Good luck. Its not easy but I promise its so rewarding,

Hugs,

sandra-leigh
08-10-2010, 04:05 PM
Allie, I note from your intro thread that you are 18. Would we be correct in suspecting that you are living at home and unmarried, and thus part of the question is how do you hide this while you live at home? Is there any serious SO in the picture whom you feel you would really like to come out to if you feel you would be accepted? Is there anyone in your family whom you really think would accept you, or is there anyone whom you think would be very upset, or are you just worried because you just don't know for sure and are afraid of rejection?

I did not happen to notice any information about where you live. Do you live within a reasonable distance of a mid-sized city that isn't in a "Bible Belt"? If so then possibly you could locate storage lockers and change facilities.

Lexine
08-10-2010, 04:12 PM
Wow, 4 years on and off and you've already gone through purges! And if Sandra's right and you're 18, I do have to ask how you've kept it from your family and friends.

Living at home, cross-dressing and not wanting to change a lot of things seem rather difficult especially since you're living under someone else's roof and you have to play by their rules, whatever they may be. Not to scare you, but consider the possibility that your parents decide to clean your room maybe because they want to repaint it or do something to it and they find your clothes, would you be ready to be confronted with this situation?

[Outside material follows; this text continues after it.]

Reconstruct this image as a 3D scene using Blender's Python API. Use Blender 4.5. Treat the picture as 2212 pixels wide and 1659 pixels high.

I guess what I'm trying to say is... consider why you purged and stopped to begin with, then revisit the question again. You have to figure out why you keep purging, stopping, then wanting to restart again. Maybe you'll realize that you do want to be recognized as a CDer after all and it's something that you're proud of that you want to share with your family and friends?

I know that last statement might be a long shot, but your CDing seems cyclical in nature and purging isn't cheap. You need to get to the root of the matter before making any additional moves in the future. Good luck, sweetie!

sandra-leigh
08-10-2010, 04:18 PM
Wow, 4 years on and off and you've already gone through purges!

By 18, I'd thrown away my scavanged pantyhose several times. "This is dirty" (i.e., naughty, erotic, taboo), or fear of having my hiding place discovered, or simply because the runs had become too big.

Purged several times before 18... I'd consider that pretty typical.

SANDRA MICHELLE
08-10-2010, 04:36 PM
Oh to be 18 again and have the support and understanding that comes with this web community. I do not know how your feelings are toward being a CD, mine back then were pretty strong and I secretly did it a whole lot. I lived a lie for many years and finally told my wife 6 years ago, after 19 years of marriage. We are still happily married and she works with my desire to crossdress but it would have been much better had I told her up front. Had I to do this life all over I would have to say that I would have come out to all and lived with the choice. It was harder back then, at least that's my excuse. Keep it a secret if that works for you, but if you get into a relationship that becomes serious I would say honesty is the only way to go.